Terei que gostar de Durão Barroso, presidente da Comissão Europeia, só
porque representa Portugal? Era só o que faltava.
Diria mais. Estamos muito mal representados.
Terei que gostar da música portuguesa na Eurovisão, só porque representa
o país? Posso até votar numa estrangeira, se me apetecer.
Terei que tornar-me católico, só porque é a religião maioritária em Portugal?
Tenho mais que fazer.
Devo apoiar benfica ou porto lá fora? Mas por alma de quem? Nem cá dentro nem lá fora.
Sou menos patriótico por não gostar de uma entidade com a qual não me
identifico?Cataloguem como quiserem, mas convivo bem com este sentimento e sei que é recíproco.
Tive um colega de trabalho benfiquista que, até internamente, preferia
uma derrota do Sporting no clássico com o porto, mesmo que esse resultado
retirasse o título ao benfica.
Dizia que ficava possuído quando o Sporting ganhava.
De acordo com as teorias uma vez mais ontem desenterradas, também devia ser complexo de inferioridade.
No entanto, apesar de achar uma idiotice esta opção, pois prejudicava o seu próprio clube, não o
condeno. Isto é a irracionalidade do futebol no seu estado mais puro.
Além disso, esta criatura começou a pôr sal na sopa muito mais cedo do que eu.
E, ao contrário do que alguns iluminados escreveram, a rivalidade extravasa
as nossas fronteiras.
Li que em Espanha todos puxavam pelo Sevilha ou por qualquer clube
espanhol, ao contrário do que acontecia cá.
Pura ignorância, mas não os posso condenar por não jogarem com o baralho todo.

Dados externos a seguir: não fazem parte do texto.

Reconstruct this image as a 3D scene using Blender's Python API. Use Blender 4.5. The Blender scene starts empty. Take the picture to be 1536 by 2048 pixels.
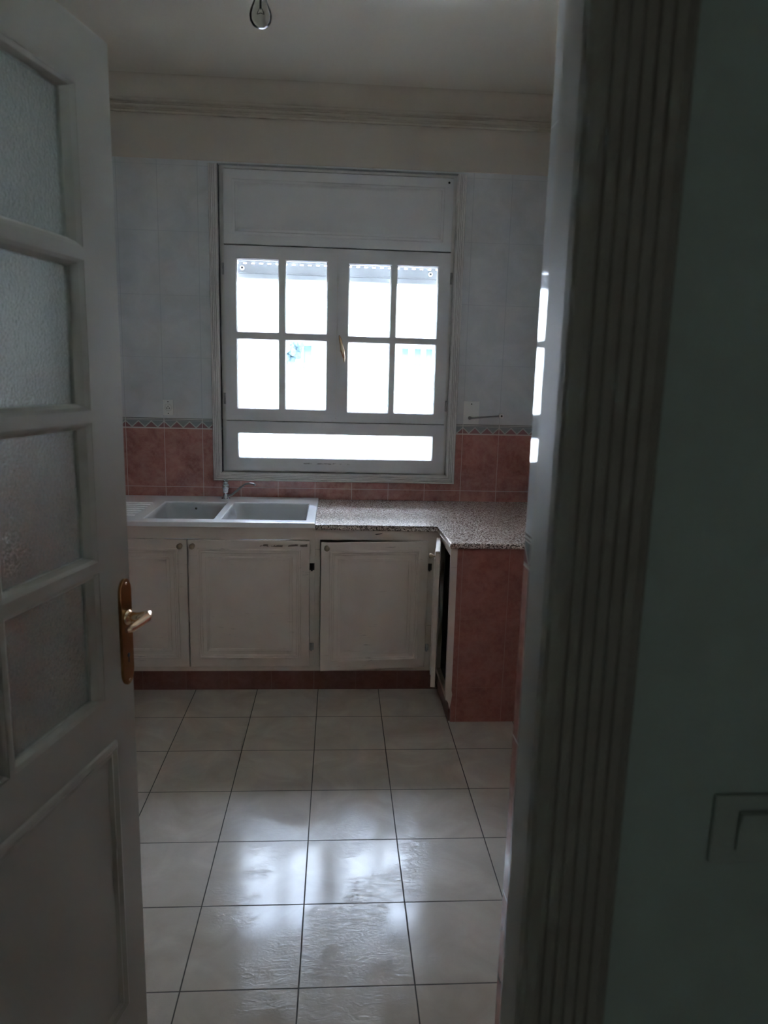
import bpy, bmesh, math, random
from mathutils import Matrix, Vector
random.seed(4)
PI = math.pi
S = bpy.context.scene
COL = S.collection

# ------------------------------------------------------------------ materials
class G:
    """small helper around a material's node tree"""
    def __init__(s, name):
        s.m = bpy.data.materials.new(name); s.m.use_nodes = True
        s.t = s.m.node_tree; s.n = s.t.nodes; s.l = s.t.links
        s.b = s.n['Principled BSDF']; s.out = s.n['Material Output']
    def put(s, sock, v):
        if hasattr(v, 'links') or isinstance(v, bpy.types.NodeSocket): s.l.new(v, sock)
        elif isinstance(v, (tuple, list)) and len(v) == 3 and sock.type == 'RGBA': sock.default_value = (*v, 1)
        else: sock.default_value = v
    def math(s, op, a, b=0.0, c=0.0):
        n = s.n.new('ShaderNodeMath'); n.operation = op
        for i, v in enumerate((a, b, c)): s.put(n.inputs[i], v)
        return n.outputs[0]
    def pos(s):
        n = s.n.new('ShaderNodeNewGeometry'); x = s.n.new('ShaderNodeSeparateXYZ'); s.l.new(n.outputs['Position'], x.inputs[0])
        s.P = n.outputs['Position']; return x.outputs
    def noise(s, scale, detail=4, rough=.5, vec=None, dist=0, dim='3D'):
        n = s.n.new('ShaderNodeTexNoise'); n.inputs['Scale'].default_value = scale; n.inputs['Detail'].default_value = detail
        n.inputs['Roughness'].default_value = rough; n.inputs['Distortion'].default_value = dist
        if vec is None:
            vec = s.n.new('ShaderNodeNewGeometry').outputs['Position']
        s.l.new(vec, n.inputs['Vector']); return n.outputs[0]
    def scaled(s, sc, off=(0, 0, 0)):
        n = s.n.new('ShaderNodeMapping'); n.inputs['Scale'].default_value = sc; n.inputs['Location'].default_value = off
        s.l.new(s.n.new('ShaderNodeNewGeometry').outputs['Position'], n.inputs['Vector']); return n.outputs[0]
    def ramp(s, f, stops, interp='LINEAR'):
        n = s.n.new('ShaderNodeValToRGB'); n.color_ramp.interpolation = interp
        e = n.color_ramp.elements
        while len(e) < len(stops): e.new(.5)
        for k, (p, c) in enumerate(stops):
            e[k].position = p; e[k].color = (c, c, c, 1) if not isinstance(c, tuple) else (*c, 1)
        s.put(n.inputs[0], f); return n.outputs[0]
    def mix(s, f, a, b):
        n = s.n.new('ShaderNodeMix'); n.data_type = 'RGBA'
        s.put(n.inputs[0], f); s.put(n.inputs[6], a); s.put(n.inputs[7], b); return n.outputs[2]
    def bump(s, h, strength=.3, dist=.01, prev=None):
        n = s.n.new('ShaderNodeBump'); n.inputs['Strength'].default_value = strength; n.inputs['Distance'].default_value = dist
        s.put(n.inputs['Height'], h)
        if prev is not None: s.l.new(prev, n.inputs['Normal'])
        return n.outputs[0]
    def set(s, col=None, rough=None, metal=None, normal=None, spec=None, **k):
        if col is not None: s.put(s.b.inputs['Base Color'], col)
        if rough is not None: s.put(s.b.inputs['Roughness'], rough)
        if metal is not None: s.put(s.b.inputs['Metallic'], metal)
        if normal is not None: s.l.new(normal, s.b.inputs['Normal'])
        if spec is not None: s.put(s.b.inputs['Specular IOR Level'], spec)
        for a, v in k.items(): s.put(s.b.inputs[a.replace('_', ' ')], v)
        return s.m

def simple(name, col, rough=.5, metal=0, amt=.06, scale=12, bump=0.0, spec=.5):
    g = G(name); f = g.noise(scale, 5)
    a = tuple(c * (1 - amt) for c in col); b = tuple(min(1, c * (1 + amt)) for c in col)
    nrm = g.bump(g.noise(scale * 9, 3), bump, .002) if bump else None
    return g.set(g.mix(f, a, b), rough, metal, nrm, spec)

def tri(g, v):            # triangle wave 0..1..0 with period 1
    return g.math('MULTIPLY', g.math('ABSOLUTE', g.math('SUBTRACT', g.math('FRACT', v), .5)), 2)

def line(g, v, w):        # 1 where |v - nearest integer| < w (soft)
    d = g.math('ABSOLUTE', g.math('SUBTRACT', g.math('FRACT', g.math('ADD', v, .5)), .5))
    n = g.n.new('ShaderNodeMapRange'); n.interpolation_type = 'SMOOTHSTEP'
    g.put(n.inputs[0], d); n.inputs[1].default_value = w * .6; n.inputs[2].default_value = w * 1.4
    n.inputs[3].default_value = 1; n.inputs[4].default_value = 0
    return n.outputs[0]

def terracotta_nodes(g):
    c = g.ramp(g.noise(14, 6, .6, dist=.6), [(.3, (.23, .088, .070)), (.5, (.33, .135, .108)), (.72, (.43, .20, .165))])
    f = g.noise(55, 5, .65)
    return g.mix(g.ramp(f, [(.42, 0.), (.6, .35)]), c, (.42, .22, .18))

TW, TX0, TH, TZ0 = .2084, -.943, .3245, 1.228     # tile width, joint, course height, top of the red tiles

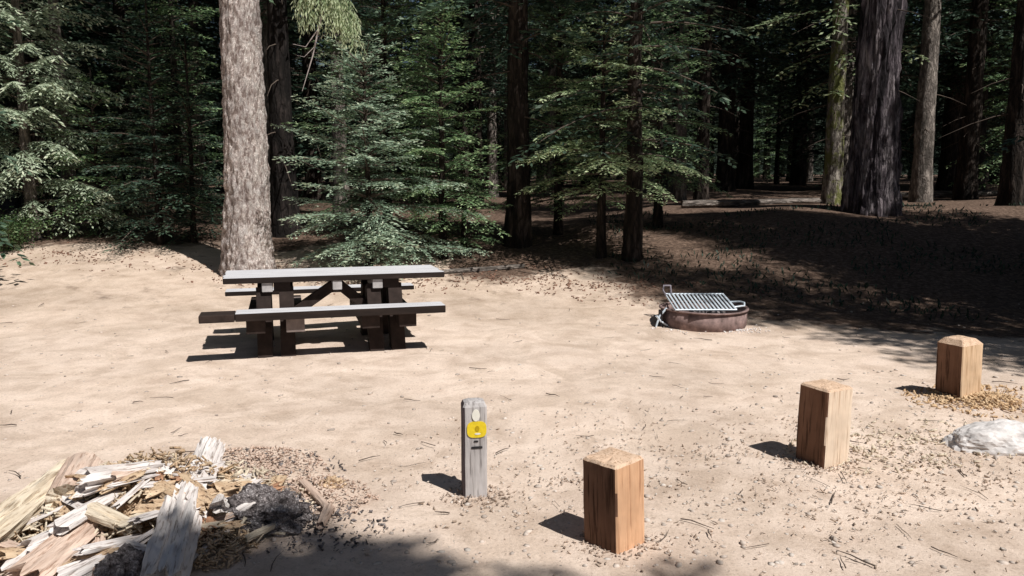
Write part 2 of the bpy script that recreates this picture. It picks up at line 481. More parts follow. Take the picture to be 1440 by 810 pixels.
# bright hanging bough and dead twig on its right side
rng = np.random.default_rng(5)
def loc_of(px, py, Y, base):
    d = ray(px, py); t = Y / d.y
    return Vector((0, 0, CAMZ)) + d * t - base
def rel(px, py, Y=11.6):
    v = loc_of(px, py, Y, p); a = -.3
    return Vector((v.x * math.cos(a) - v.y * math.sin(a), v.x * math.sin(a) + v.y * math.cos(a), v.z))
a0, a1, a2, a3, a4 = rel(392, -45, 11.9), rel(420, -40), rel(447, -12), rel(448, 40), rel(425, 128)
dead = [([a0, a1, a2, rel(455, 12), a3, rel(440, 78), a4], [.03, .026, .022, .018, .014, .01, .004]),
        ([a3, rel(430, 66), rel(412, 62)], [.009, .006, .003]), ([rel(444, 64), rel(428, 80), rel(418, 78)], [.006, .004, .002])]
lb = tubes('dead_branch', dead, M['twig_pale'], left_tree, 6); lb['label'] = 'bare pale twig hanging from a bough'
brs = []
for q in [(425, -50, 500, 40), (440, -45, 496, 18), (430, -50, 464, 14), (452, -45, 478, 26), (470, -40, 500, 55), (420, -30, 440, 22), (462, -60, 492, 10)]:
    s0, s1 = rel(q[0], q[1]), rel(q[2], q[3])
    n = 26
    for i in range(n):
        c = s0.lerp(s1, i / n)
        brs.append(((c.x, c.y, c.z), rng.random() * 6.28, .16, -.9, .5))
V, F, tn = sprays(rng, brs, .07, .06, .085, .006, hang=.9, jit=.9)
fb = link('bough_foliage', meshnp('bough_foliage', V, F, tone=np.clip(tn + .3, 0, 1)), M['f_yellow'], left_tree)
fb['label'] = 'bright yellow green drooping needles of a low bough'

# big dark trunk on the right
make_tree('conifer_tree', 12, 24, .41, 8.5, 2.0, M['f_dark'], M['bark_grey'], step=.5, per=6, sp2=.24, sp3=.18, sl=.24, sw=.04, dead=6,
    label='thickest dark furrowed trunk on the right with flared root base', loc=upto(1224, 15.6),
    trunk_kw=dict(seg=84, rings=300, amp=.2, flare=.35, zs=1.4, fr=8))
make_tree('conifer_tree', 13, 17, .21, 2.6, 1.7, M['f_yellow'], M['bark_moss'], step=.55, per=5, sp2=.2, sp3=.15, sl=.18, sw=.03, dead=14, keep=.6, low=.4,
    label='mossy yellow green trunk just left of the thickest trunk', loc=upto(1168, 18.5), trunk_kw=dict(seg=32, rings=120, amp=.1, flare=.2))
make_tree('conifer_tree', 14, 19, .23, 6.2, 2.3, M['f_dark'], M['bark_light'], step=.55, per=5, sp2=.2, sp3=.15, sl=.18, sw=.03, dead=12,
    label='slim light grey trunk standing right of the thickest trunk', loc=upto(1292, 19.5), trunk_kw=dict(seg=32, rings=120, amp=.1, flare=.2))
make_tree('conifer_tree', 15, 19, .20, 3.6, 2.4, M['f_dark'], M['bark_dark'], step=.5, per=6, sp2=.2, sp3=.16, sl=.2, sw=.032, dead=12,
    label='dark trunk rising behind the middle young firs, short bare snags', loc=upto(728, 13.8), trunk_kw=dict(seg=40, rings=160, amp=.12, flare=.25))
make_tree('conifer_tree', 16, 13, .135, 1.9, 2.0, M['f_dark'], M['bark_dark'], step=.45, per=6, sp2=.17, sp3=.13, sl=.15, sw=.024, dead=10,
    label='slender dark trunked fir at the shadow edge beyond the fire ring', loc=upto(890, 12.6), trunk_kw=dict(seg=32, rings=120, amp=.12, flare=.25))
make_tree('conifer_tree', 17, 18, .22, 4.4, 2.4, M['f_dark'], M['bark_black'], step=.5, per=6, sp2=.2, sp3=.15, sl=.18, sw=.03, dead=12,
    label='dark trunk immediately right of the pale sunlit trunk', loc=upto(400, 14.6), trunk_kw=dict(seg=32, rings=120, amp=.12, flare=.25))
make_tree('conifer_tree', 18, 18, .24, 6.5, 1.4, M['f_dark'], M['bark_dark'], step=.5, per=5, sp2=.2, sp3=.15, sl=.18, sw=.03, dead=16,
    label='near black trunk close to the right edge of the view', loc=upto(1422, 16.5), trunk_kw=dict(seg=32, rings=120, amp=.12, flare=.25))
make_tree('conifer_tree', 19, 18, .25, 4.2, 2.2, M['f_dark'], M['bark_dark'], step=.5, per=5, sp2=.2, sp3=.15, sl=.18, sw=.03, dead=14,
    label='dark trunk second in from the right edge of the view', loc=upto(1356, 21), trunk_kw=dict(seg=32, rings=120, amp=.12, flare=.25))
make_tree('conifer_tree', 20, 15, .15, 3.6, 1.7, M['f_dark'], M['bark_light'], step=.5, per=5, sp2=.2, sp3=.15, sl=.16, sw=.026, dead=10,
    label='thin pale trunk left of a matching darker stem, middle distance', loc=upto(955, 20), trunk_kw=dict(seg=24, rings=90, amp=.1, flare=.2))
make_tree('conifer_tree', 21, 15, .16, 3.6, 1.8, M['f_dark'], M['bark_dark'], step=.5, per=5, sp2=.2, sp3=.15, sl=.16, sw=.026, dead=10,
    label='thin dark trunk right of the thin pale one, middle distance', loc=upto(986, 19.5), trunk_kw=dict(seg=24, rings=90, amp=.1, flare=.2))
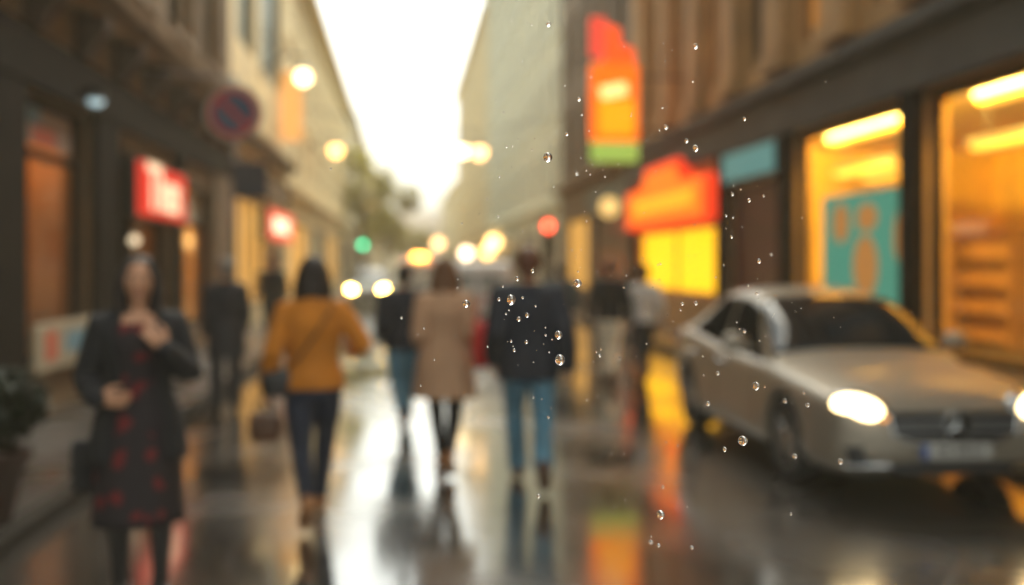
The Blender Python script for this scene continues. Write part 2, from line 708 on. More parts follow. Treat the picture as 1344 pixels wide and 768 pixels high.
cornice(b1, -1, XL, 3.0, 22.4, 4.6, 0.5, stone_trim, 'ledge')
cornice(b1, -1, XL, 3.0, 22.4, 14.66, 0.8, stone_trim)
for i in range(12):
    y = 4.4 + 1.55 * i
    c = MB()
    c.prism([(XL + 0.002, 4.1), (XL + 0.14, 4.12), (XL + 0.36, 4.42), (XL + 0.36, 4.59), (XL + 0.002, 4.59)], y - 0.13, y + 0.13, 'Y')
    c.build('bracket', wood_dark, b1, world=True)
f = MB()
f.box(XL + 0.003, XL + 0.12, 3.0, 22.38, 3.5, 4.05)
f.build('shop_fascia', dark_front, b1, world=True)
for ya, yb in ((3.0, 4.2), (8.9, 10.3), (12.6, 13.55), (16.95, 17.4), (20.2, 22.38)):
    p = MB()
    p.box(XL + 0.003, XL + 0.1, ya, yb, 0.11, 3.49)
    p.box(XL + 0.003, XL + 0.14, ya - 0.02, yb + 0.02, 0.11, 0.5)
    p.build('shopfront_pier', dark_front if ya < 17 else stone_brown, b1, world=True)
p = MB()
for k in range(4):
    p.box(XL + 0.003, XL + 0.06, 4.25 + k * 1.16, 5.35 + k * 1.16, 0.11, 3.45)
p.build('shopfront_panel', wood_dark, b1, world=True)
shop_window(b1, -1, XL, 10.36, 12.55, 0.62, 3.45, transom=2.86)
shop_room(b1, -1, XL, 10.0, 13.0, 0.4, 3.6, 4.0, ochre_dim)
shop_window(b1, -1, XL, 15.1, 16.9, 0.14, 3.25, transom=2.3, rev=0.2)
dr = shop_window(b1, -1, XL, 13.6, 15.05, 0.14, 3.25, transom=2.3, rev=0.26)
dr.name = 'shop_door'
hd = MB()
hd.tube([(XL - 0.2, 14.85, 1.0), (XL - 0.14, 14.85, 1.03), (XL - 0.14, 14.85, 1.5), (XL - 0.2, 14.85, 1.53)], 0.015)
hd.build('handle', chrome, dr, world=True)
shop_room(b1, -1, XL, 13.2, 17.1, 0.12, 3.6, 4.5, ochre_dim)
shop_window(b1, -1, XL, 17.45, 20.15, 0.55, 3.1, transom=2.4)
shop_room(b1, -1, XL, 17.3, 20.6, 0.3, 3.6, 4.0, ochre)
pale_blind = mat('pale_blind', (0.55, 0.5, 0.4), 0.8)
bl = MB()
bl.box(XL - 0.2, XL - 0.18, 17.55, 20.05, 2.46, 3.0)
bl.build('roller_blind', pale_blind, b1, world=True)


def shop_light(x, y, z, lx, ly, m, label, group, drop=0.5):
    r = empty('ceiling_light', (x, y, z), label, 'lamp', group)
    h_ = MB()
    h_.box(-lx / 2 - 0.02, lx / 2 + 0.02, -ly / 2 - 0.03, ly / 2 + 0.03, 0.05, 0.11)
    for s in (-1, 1):
        h_.box(-0.006, 0.006, s * ly * 0.4 - 0.006, s * ly * 0.4 + 0.006, 0.108, drop)
    h_.build('housing', metal_grey, r)
    t_ = MB()
    t_.tube([(0, -ly / 2, 0), (0, ly / 2, 0)], [(0.045, lx / 2)] * 2, seg=14, side=(0, 0, 1), round_cap=True)
    t_.build('tube', m, r, smooth=True)
    return r


fill_tube_left = glow('orange_fill_tube', (1.0, 0.40, 0.08), 0.2)  # tubes added to light the left shop rooms
for y, lb in ((11.5, 'added orange fill tube inside the shop window behind the standing woman'), (15.2, 'added orange fill tube inside the shop under the red sign'), (19.0, 'added orange fill tube inside the shop with the pale blind')):
    shop_light(XL - 1.9, y, 3.25, 0.16, 1.6, fill_tube_left, lb, None, 0.35)


def flat_sign(name, label, xf, side, y0, y1, z0, z1, m, thick=0.12, frame=None):
    r = empty(name, (xf, (y0 + y1) / 2, z0), label, 'sign')
    b = MB()
    b.box(xf, xf - side * thick, y0, y1, z0, z1)
    b.build('sign_box', frame or metal_dark, r, world=True, bevel=0.01)
    f_ = MB()
    f_.box(xf - side * (thick + 0.003), xf - side * (thick + 0.012), y0 + 0.03, y1 - 0.03, z0 + 0.03, z1 - 0.03)
    f_.build('face_panel', m, r, world=True)
    return r


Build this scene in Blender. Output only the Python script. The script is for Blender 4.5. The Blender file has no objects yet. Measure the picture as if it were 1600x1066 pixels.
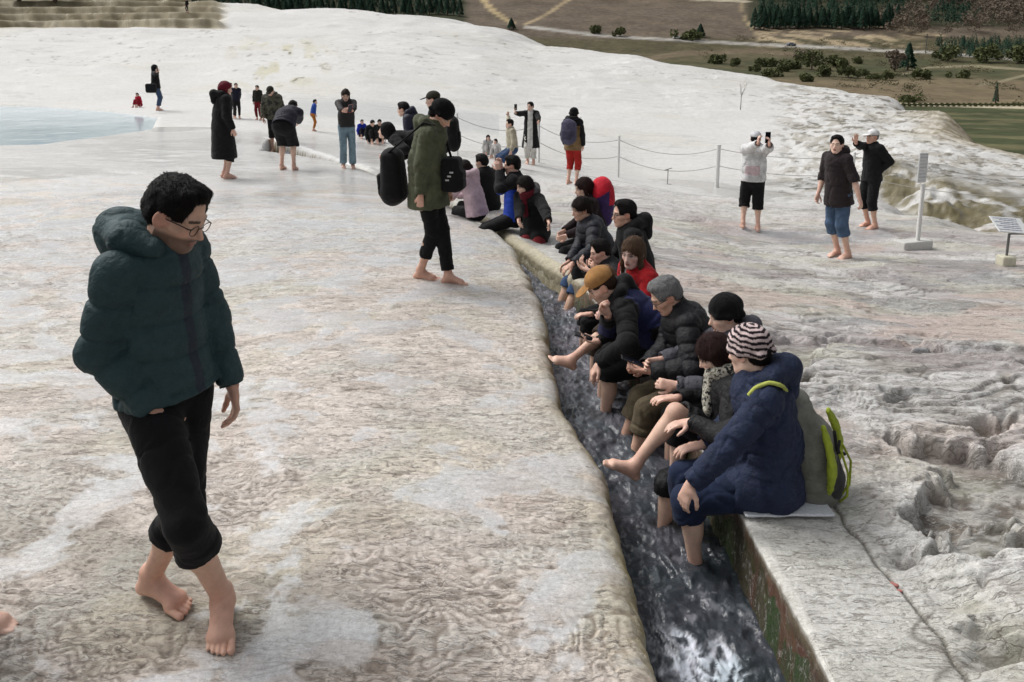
import bpy, math, random
import numpy as np
from mathutils import Vector
SC = bpy.context.scene
COL = SC.collection
random.seed(4)
# ---------------------------------------------------------------- camera, sky, sun, exposure
CAMH, FPX, PITCH, V0 = 2.11, 1155.0, math.radians(10.0), 290.7
cam = bpy.data.objects.new('camera', bpy.data.cameras.new('camera'))
COL.objects.link(cam); SC.camera = cam
cam.location = (0, 0, CAMH); cam.rotation_euler = (math.pi/2 - PITCH, 0, 0)
cam.data.sensor_width = 36.0; cam.data.lens = 36.0*FPX/1600.0
cam.data.shift_y = -(533-V0)/1600.0      # the picture is the lower part of a wider view
cam.data.clip_start = 0.05; cam.data.clip_end = 3000
SUN_EL, SUN_AZ = math.radians(52), math.radians(-60)
w = bpy.data.worlds.new('World'); SC.world = w; w.use_nodes = True
nt = w.node_tree; bg = nt.nodes['Background']
sky = nt.nodes.new('ShaderNodeTexSky'); sky.sky_type = 'NISHITA'; sky.sun_disc = False
sky.sun_elevation = SUN_EL; sky.sun_rotation = SUN_AZ; sky.air_density = 1.0; sky.dust_density = 6.0; sky.ozone_density = 1.0
hs = nt.nodes.new('ShaderNodeHueSaturation'); hs.inputs['Saturation'].default_value = 0.18
nt.links.new(sky.outputs[0], hs.inputs['Color']); nt.links.new(hs.outputs[0], bg.inputs['Color'])
bg.inputs['Strength'].default_value = 0.12
sl = bpy.data.lights.new('sun', 'SUN'); sl.energy = 1.1; sl.angle = math.radians(25); sl.color = (1, .985, .96)
so = bpy.data.objects.new('sun', sl); COL.objects.link(so)
sd = Vector((math.sin(SUN_AZ)*math.cos(SUN_EL), math.cos(SUN_AZ)*math.cos(SUN_EL), math.sin(SUN_EL)))
so.rotation_euler = sd.to_track_quat('Z', 'Y').to_euler(); so.location = (0, 0, 60)
SC.view_settings.view_transform = 'Standard'; SC.view_settings.look = 'None'
SC.view_settings.exposure = 0.2; SC.view_settings.gamma = 1.0
SC.cycles.max_bounces = 6; SC.cycles.diffuse_bounces = 3; SC.cycles.glossy_bounces = 3; SC.cycles.transparent_max_bounces = 8
SC.cycles.use_denoising = True

# ---------------------------------------------------------------- numbers
V3 = lambda *a: np.array(a, dtype=float)
def nrm(v): return np.asarray(v, float)/(np.linalg.norm(v)+1e-12)
cp, sp_ = math.cos(PITCH), math.sin(PITCH)
def ray(u, v):
    x = (u-800)/FPX; q = (V0-v)/FPX
    return V3(x, cp + q*sp_, -sp_ + q*cp)
def PY(u, v, y):
    d = ray(u, v); return V3(0, 0, CAMH) + d*(y/d[1])
def PZ(u, v, z):
    d = ray(u, v); return V3(0, 0, CAMH) + d*((z-CAMH)/d[2])
def slope(v):
    t = (v-V0)/FPX; return (t*cp+sp_)/(cp-t*sp_)
def zv(D, v): return CAMH - D*slope(v)
_P0 = math.radians(21.1)
def YM(y):
    y = np.asarray(y, float); v = 533+FPX*np.tan(np.arctan(CAMH/y)-_P0); return CAMH/slope(v)
def O(x, y, z):
    zc = y*math.cos(_P0)+(CAMH-z)*math.sin(_P0); y2 = float(YM(y)); return V3(x/zc*(y2*cp+(CAMH-z)*sp_), y2, z)
def PYo(u, v, y): return PY(u, v, float(YM(y)))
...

Então alguém acredita que os adeptos culés estão pelo Real nas
competições europeias? E vice-versa?
Até deixo aqui a anedota do dia, com os adeptos do Bétis como pano de
fundo:
“El niño que le dice al padre: Papá ya hemos sido del
Oporto, del Valencia y ahora del Benfica.....Cuando vamos a volver a ser del Bétis?